Chinese authorities also have suggested that instability in China is bad for the rest of the world because of adverse effects on China’s growth rate. But instability (or the fear of instability) has played a big role in initiating economic policy changes in China. For example, concern about instability arising from the growing gap between urban and rural incomes has been a major factor behind new initiatives to develop China’s interior (such as the Develop the West program) and to improve conditions and opportunities for the rural population (including breaking down restrictions and discriminatory treatment of migrant workers). Hence, for China, instability is not necessarily bad, but it is a problem for the authorities. Instability in China also is not necessarily bad for the rest of the world because of its effect on China’s growth. Although China accounts for a significant portion of world GDP growth, the country does not generate much demand for products from other countries given China’s large trade and current account surpluses. Some countries in Asia and commodity producers may be benefiting from China’s strong growth, but overall, it is not providing much stimulus for the world economy as a whole, so slower growth in China will have little effect on economic activity in the rest of the world.

It is important for President Obama to separate fact from myth in his economic policy discussions with the Chinese authorities during this trip to Asia to build a sounder relationship. The president should not shy away from pushing the Chinese hard on economic reform and rebalancing of China’s economy, but this should be done in his private discussions with China’s senior leaders. Multilateral discussions, such as those in the context of the G-20 process, are a much more effective forum for the United States to take a public stance on China’s economic policies jointly with other major economies.

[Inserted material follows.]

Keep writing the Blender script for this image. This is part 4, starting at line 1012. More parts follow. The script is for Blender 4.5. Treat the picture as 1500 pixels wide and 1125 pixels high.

Without a hard push from the United States on a bilateral and multilateral basis, changes in China’s policies are likely to be delayed, and that is not in the best interest of the United States and the rest of the world. It also is not in the best interest of China, because without a shift away from heavy dependence on investment and exports to drive growth toward greater reliance on consumption, China will not be able to sustain rapid economic growth and development. Getting China to fully realize this and to act more quickly than the authorities are inclined to do is a considerable task for the United States and other major economies.